With its acquisition of Hemswell, No. 1 Group moved in No. 300 Squadron - the Polish unit based at Ingham where the turf needed refurbishment. No. 301, another Polish-manned squadron, came in from Swinderby so that the language communication difficulties were concentrated at one location. A third, No. 305, joined the other Polish squadrons in July 1942. By 1943, the numbers of Polish crews available had dropped to a point where a decision had to be taken to reduce the active bomber units. The axe fell on No. 301 and it was disbanded in April that year, some personnel remaining on the station to join No. 300. In June, No.300 had to switch back to its old base at Ingham, again taking No.305 with it, so that work could begin on laying concrete runways at Hemswell to bring the airfield up to Class A standard. The main runway 17-35 was to be 2,000 yards long, 06-24 1,550 yards and 1028 1,500 yards. The ends of 24 and 28 were both extended to 1,700 yards, apparently before the station was re-opened. Some 36 asphalt pan hardstandings had been put down in the 1940-1941 period but during runway and perimeter track construction at least four were destroyed. Another six on the south side were compromised by being directly in front of runway 35. Sixteen of the surviving pans were on the other side of the A631 accessed by long taxiways. Evidently several of the original hardstandings were no longer held as suitable for aircraft parking for 17 loop-type standings were added along the perimeter track. Also it is evident that some extra work was done to the bomb store situated northeast of the camp. Additional domestic accommodation resulted in a total of 2,807 male and 298 female places at the station. The runway construction was carried out by J. McGeoch and Son Ltd and the other work by B. Pumfrey and Sons Ltd.
When the airfield was re-opened in January 1944 it was used by No. 1 Lancaster Finishing School, which remained until November. Hemswell then became a satellite or sub-base of Scampton receiving two recently re-formed squadrons, Nos. 150 and 170. No.150 flew its first operational sorties from Hemswell but No.170 had already started raids from Kirmington. Both these Lancaster squadrons remained at Hemswell until disbanded in November 1945. During the war a total of 122 bombers were lost while on operations from Hemswell, 38 Hampdens, 62 Wellingtons and 22 Lancaster's.

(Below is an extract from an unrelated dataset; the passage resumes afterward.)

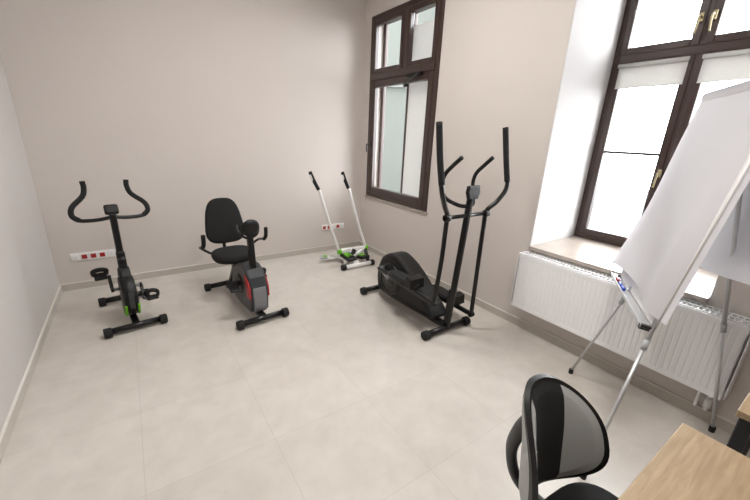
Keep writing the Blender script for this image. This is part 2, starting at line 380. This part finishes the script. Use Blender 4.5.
for s in (-1,1):
    p.tube([(0,-.05,.90),(s*.10,-.05,.885),(s*.21,-.04,.89),(s*.25,-.03,.93),(s*.235,0,.99),(s*.16,.05,1.06),(s*.14,.07,1.12),(s*.142,.075,1.17)],.015,M_blackm)
p.make('handlebar',b1)
for s in (-1,1):
    P().tube([(s*.21,-.04,.89),(s*.248,-.03,.93),(s*.235,0,.99),(s*.16,.05,1.06),(s*.14,.07,1.12),(s*.142,.075,1.175)],.019,M_foam).make('grip',b1)
p=P(); p.box((0,-.03,.955),(.095,.045,.08),M_black,rot=(-30,0,0),bev=.014); p.box((0,-.004,.97),(.065,.01,.045),M_screen,rot=(-30,0,0),bev=.002); p.make('console',b1)

# ---------------------------------------------------------------- recumbent bike
b2=thing('recumbent_exercise_bike','black recumbent exercise bike with padded seat and red trim','exercise bike',(.745,3.25,0),5)
stab(b2,-.47,.46); stab(b2,.47,.44,-.02)
p=P(); p.bar((0,-.47,.06),(0,.47,.06),.055,.04,M_blackm,.008); p.bar((0,.40,.06),(-.01,.12,.40),.045,.05,M_blackm,.008); p.bar((0,-.1,.15),(-.01,.30,.42),.05,.06,M_blackm,.01); p.make('frame',b2)
p=P(); p.prism(closed([(-.42,.15),(-.415,.32),(-.33,.46),(-.16,.48),(.02,.38),(.09,.20),(.05,.08),(-.36,.07)],2),-.08,.08,M_mgrey,.025)
p.lathe((-.092,-.15,.28),(1,0,0),[(0,0),(0,.08),(.014,.10),(.17,.10),(.184,.08),(.184,0)],M_black,40)
p.make('flywheel_housing',b2)
p=P(); p.prism(closed([(-.436,.14),(-.434,.24),(-.42,.31),(-.385,.34),(-.37,.32),(-.39,.24),(-.38,.14),(-.385,.09),(-.41,.085)],3),-.058,.058,M_silver,.008); p.make('front_trim',b2,label='silver grey front panel')
for s in (-1,1):
    p=P(); p.prism([(-.417,.22),(-.414,.31),(-.375,.375),(-.31,.41),(-.315,.36),(-.335,.30),(-.33,.22)],s*.082-.006,s*.082+.006,M_red,.002); p.make('accent_trim',b2,label='small red side accent')
crank(b2,-.09,-.12,(-.15,.28),(-.28,.30)); crank(b2,.09,.12,(-.15,.28),(-.03,.26)); pedal(b2,(-.17,-.28,.30),tilt=20); pedal(b2,(.17,-.03,.26),tilt=0)
p=P(); p.bar((.0,-.30,.42),(.01,-.24,.74),.05,.06,M_blackm,.012); p.make('post',b2)
p=P(); p.lathe((.015,-.285,.80),(-.05,1,.35),[(0,0),(0,.05),(.012,.075),(.035,.082),(.05,.075),(.052,0)],M_black,28); p.box((.012,-.225,.82),(.08,.008,.055),M_screen,rot=(-20,0,0)); p.make('console',b2)
p=P(); p.tube([(-.075,-.18,.83),(-.085,-.21,.79),(-.05,-.24,.74),(0,-.25,.72),(.07,-.24,.74),(.10,-.21,.79),(.09,-.18,.83)],.011,M_blackm); p.make('handlebar',b2)
def padshape(cx,w,h,n=2.6,N=40,top=1.,bot=1.):
    o=[]
    for i in range(N):
        a=2*math.pi*i/N; c,s_=math.cos(a),math.sin(a)
        yy=math.copysign(abs(s_)**(2/n),s_); t=(yy+1)/2; k=bot+(top-bot)*t
        o.append((cx+w/2*math.copysign(abs(c)**(2/n),c)*k,h/2*yy))
    return o
p=P(); T=Matrix.Translation((-.03,.12,.47))@Euler((math.radians(4),0,0)).to_matrix().to_4x4()
p.prism(padshape(0,.38,.33),-.035,.035,M_foam,.025,axis='z',mtx=T,smooth=True); p.make('seat',b2,label='black padded seat')
p=P(); T=Matrix.Translation((-.03,.33,.76))@Euler((math.radians(-14),0,0)).to_matrix().to_4x4()
p.prism(padshape(0,.41,.44,3.3,top=.68,bot=1.0),-.03,.025,M_foam,.02,axis='y',mtx=T,smooth=True); p.make('backrest',b2,label='black padded backrest')
p=P(); p.tube([(-.03,.2,.43),(-.03,.36,.45),(-.03,.40,.55),(-.03,.40,.80)],.016,M_blackm); p.bar((-.03,.0,.43),(-.03,.26,.43),.06,.03,M_blackm); p.make('seat_frame',b2)
for s in (-1,1):
    q=P(); q.tube([(-.03,.22,.44),(-.03+s*.15,.22,.47),(-.03+s*.26,.20,.55),(-.03+s*.28,.12,.585),(-.03+s*.28,.04,.60),(-.03+s*.28,.0,.65),(-.03+s*.28,-.01,.72)],.012,M_blackm)
    q.tube([(-.03+s*.28,.05,.60),(-.03+s*.28,.0,.645),(-.03+s*.28,-.012,.73)],.018,M_foam); q.make('side_handle',b2)

# ---------------------------------------------------------------- stepper with two poles
st=thing('stepper_trainer','white and green floor stepper with two white pole handles','exercise machine',(2.2,3.75,0))
p=P()
p.cyl((-.18,-.20,.035),(.26,-.20,.035),.028,M_whitep,18); p.cyl((-.20,-.20,.037),(-.15,-.20,.037),.037,M_black,18); p.cyl((.22,-.20,.037),(.27,-.20,.037),.037,M_black,18)
p.cyl((-.20,.22,.035),(.16,.22,.035),.025,M_whitep,18); p.bar((.02,-.2,.05),(-.02,.22,.05),.08,.06,M_whitep,.008)
p.bar((-.12,-.12,.06),(.27,.0,.18),.04,.04,M_whitep,.006); p.bar((-.14,0,.18),(.28,.0,.18),.055,.055,M_whitep,.01); p.bar((.0,-.15,.05),(.05,0,.18),.05,.05,M_whitep,.01)
p.bar((-.13,.0,.18),(-.16,.2,.05),.035,.035,M_whitep,.006); p.bar((.26,.0,.18),(.2,-.18,.05),.04,.04,M_black,.006)
p.make('base_frame',st)
for (x,y,z,a) in ((-.04,-.08,.12,8),(.15,-.08,.10,-6)):
    q=P(); q.box((x,y,z),(.14,.20,.04),M_black,rot=(a,0,8),bev=.01); q.box((x,y+.01,z+.019),(.08,.11,.012),M_green,rot=(a,0,8),bev=.004)
    for k in range(-2,3): q.box((x,y+k*.03,z+.024),(.06,.008,.006),M_black,rot=(a,0,8))
    q.make('foot_plate',st,label='black foot plate with green centre')
for sx in (-.13,.27): P().cyl((sx-.022,0,.18),(sx+.022,0,.18),.038,M_green,20,bev=.008).make('pivot_hub',st,label='green pivot hub')
P().cyl((.0,-.06,.07),(.06,-.06,.20),.028,M_black,16).make('hydraulic_cylinder',st,label='black damper')
q=P(); q.bar((-.30,.18,.05),(-.14,.10,.07),.035,.03,M_whitep); q.box((-.27,.17,.075),(.10,.08,.02),M_lgrey,rot=(0,0,-20),bev=.006); q.box((-.25,.165,.088),(.05,.05,.008),M_green,rot=(0,0,-20)); q.make('side_pedal',st,label='grey side pedal with green centre')
for (x0,x1,zt) in ((-.13,-.52,1.19),(.27,-.10,1.18)):
    q=P(); q.tube([(x0,0,.18),(x0-.09,0,.42),(x0-.17,0,.65),(x0-.24,0,.87),(x0-.28,0,.98),(x1,0,zt-.03)],.018,M_whitep); q.make('pole',st,label='white curved steel pole')
    q=P(); q.tube([(x0-.285,0,.985),((x0-.28+x1)/2-.005,0,(.98+zt)/2),(x1,0,zt)],.021,M_foam,seg=14); q.make('grip',st,label='black foam grip')

# ---------------------------------------------------------------- elliptical
el=thing('elliptical_trainer','black elliptical cross trainer with tall handles below window','exercise machine',(2.07,2.34,0))
def stab2(y,L,x): stab(el,y,L,x)
stab2(-.50,.54,.02); stab2(.50,.46,-.0)
p=P(); p.bar((.0,-.50,.07),(.0,.50,.07),.06,.05,M_blackm,.01); p.make('frame',el)
p=P(); out=closed([(.41,.12),(.43,.28),(.36,.45),(.20,.53),(.03,.49),(-.13,.40),(-.27,.29),(-.39,.19),(-.40,.10),(.0,.07),(.34,.075)])
p.prism(out,-.10,.10,M_black,.04)
p.lathe((-.115,.19,.27),(1,0,0),[(0,0),(0,.14),(.012,.16),(.218,.16),(.23,.14),(.23,0)],M_blackm,44)
p.make('flywheel_housing',el)
for s in (-1,1):
    p=P(); p.lathe((s*.115,.19,.27),(s,0,0),[(0,.0),(0,.065),(.010,.06),(.012,0)],M_dgrey,30); p.torus((s*.116,.19,.27),(1,0,0),.13,.005,M_rub); p.make('hub_cover',el,label='grey disc cover')
p=P(); p.bar((.01,-.51,.06),(0,-.60,1.22),.040,.046,M_blackm,.012); p.bar((.01,-.505,.10),(0.005,-.53,.42),.054,.058,M_black,.018); p.make('mast',el)
p=P(); p.prism([(-.05,1.19),(-.07,1.24),(-.06,1.29),(.06,1.29),(.07,1.24),(.05,1.19)],-.632,-.598,M_black,.012,axis='y'); p.box((0,-.596,1.245),(.08,.006,.05),M_screen); p.make('console',el)
p=P()
for s in (-1,1): p.tube([(0,-.59,1.13),(s*.08,-.56,1.14),(s*.155,-.49,1.19),(s*.17,-.46,1.28),(s*.17,-.48,1.36),(s*.17,-.55,1.43),(s*.165,-.62,1.49)],.015,M_foam)
p.make('fixed_handlebar',el)
p=P(); p.cyl((-.24,-.585,1.06),(.24,-.585,1.06),.015,M_blackm,16); p.make('pivot_axle',el)
for s,zb,yb in ((-1,.36,-.56),(1,.15,-.57)):
    q=P(); q.tube([(s*.35,-.56,1.69),(s*.355,-.60,1.48),(s*.355,-.645,1.28),(s*.29,-.625,1.16),(s*.22,-.59,1.08),(s*.215,-.585,.95),(s*.22,-.58,.7),(s*.235,yb,zb)],.018,M_blackm)
    q.cyl((s*.195,-.59,1.06),(s*.24,-.59,1.06),.028,M_black,18,bev=.005)
    q.make('swing_arm',el)
    P().tube([(s*.35,-.555,1.71),(s*.355,-.60,1.48),(s*.355,-.64,1.31)],.022,M_foam).make('grip',el)
    q=P(); ey,ez=(.17+(.11 if s<0 else -.11),.28+(.09 if s<0 else -.09))
    q.bar((s*.235,yb,zb),(s*.18,ey,ez),.028,.04,M_blackm,.008); q.cyl((s*.215,yb,zb),(s*.255,yb,zb),.026,M_black,18,bev=.004); q.bar((s*.14,.17,.28),(s*.15,ey,ez),.02,.035,M_silver,.006); q.cyl((s*.11,ey,ez),(s*.19,ey,ez),.015,M_silver,14); q.make('pedal_rail',el)
    t=.5; c=Vector((s*.205,yb+(ey-yb)*t,zb+(ez-zb)*t+.045))
    q=P(); a=math.degrees(math.atan2(ez-zb,ey-yb)); T=Matrix.Translation(c)@Euler((math.radians(a),0,0)).to_matrix().to_4x4()
    q.prism(padshape(0,.16,.38,3),-.025,.02,M_blackm,.01,axis='z',mtx=T)
    q.prism(padshape(0,.125,.33,3),-.012,.0,M_rub,.003,axis='z',mtx=T@Matrix.Translation((0,0,.028)))
    q.prism([(-.19,-.01),(-.18,.07),(-.12,.08),(-.09,-.01)],-.078,.078,M_blackm,.008,axis='x',mtx=T)
    q.make('foot_pedal',el)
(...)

In the immediate post-war years, Hemswell played host to a number of RAF units. Mosquitoes of Nos.109 and 139 Squadrons stayed briefly in 1946 and in November that year Nos.83, 97 and 100 Squadrons brought in Lincolns, a type present for nine years as squadrons came and went. Nos. 09 and 139 returned with their Mosquitoes in 1950, converting to Canberra's in 1952-53. They left in January 1956 - the last flying units based at the station. No.97 Squadron returned in another guise when three Thor medium range missiles were located on part of the base but the squadron was gone in 1963, the weapon being already obsolete. For three years, the camp area then housed No. 7 School of Recruit Training, the barrack area being retained thereafter for overflow married quarters for Scampton and later as a staging area for displaced Ugandan refugees. The hangars were used for intervention grain storage, a T2 being erected to provide further capacity.
Hemswell was put up for sale in the early 1980s, the buildings now serving many purposes: markets, antique restorations and, most notably, the old Officers Mess being converted into a hotel. The runways were removed for hard core in the 1980s but fortunately Hemswell's substantial buildings of the pre-war camp site have endured into the next century.